The 18th World Congress of Jewish Studies

The Construction of Gender Ideals in the Newspaper Sulamith 1806–1820: A Discourse Between Reform, Renewal, and Restoration

Sulamith, founded in 1806, was the first Jewish newspaper in the German language. The name is related to the Hebrew word for „peace“ and is a female name found in Shir haShirim. The founders David Fraenkel (1779-1856) and Joseph Wolf (1762-1826) were well connected to the second generation of Maskilim, of whom many wrote articles in Sulamith. There is an ongoing discussion on how representative the newspaper was for the general German Jewry but it is unquestionably representative of the second generation of Maskilim. As such, it is an important historical source for the development of Jewish history – a discourse balancing between Jewish reform, renewal, and restoration.

Gender expectations and ideals are changing in this discourse and a new type of men- and womanhood appears. These ideals can become especially clear in the discourse on the education of boys and girls. Education, as a tool to form the ideal future men and women, was a central topic in the Sulamith with around 10% of its article dedicated to this subject.

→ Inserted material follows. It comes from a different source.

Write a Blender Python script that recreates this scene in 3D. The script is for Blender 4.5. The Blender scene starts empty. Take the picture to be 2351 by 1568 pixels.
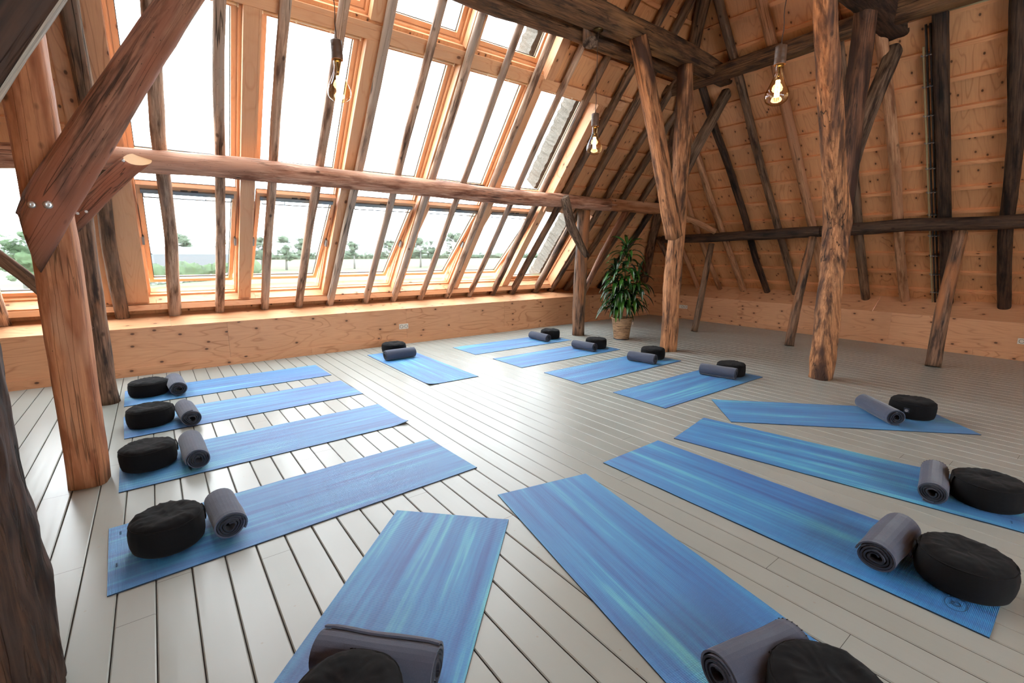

By means of these articles, this paper will analyze the construction of gender ideals for women and men. A special focus is made on the discourse on reform, renewal, and restoration. The paper will investigate educational programs for boys and girls and how these programs were justified. The findings will show that the second generation of Maskilim not only constructed female gender ideals but also male ones. The paper goes on to analyze where the differences and similarities between the ideals of women and men. The exploration of gender expectation and ideals provides a great insight into the important historical discourse of the second generation of Maskilim – a generation that balanced on a slippery rope between both the demands for a reformed Judaism and the criticism of a Judaism in decay.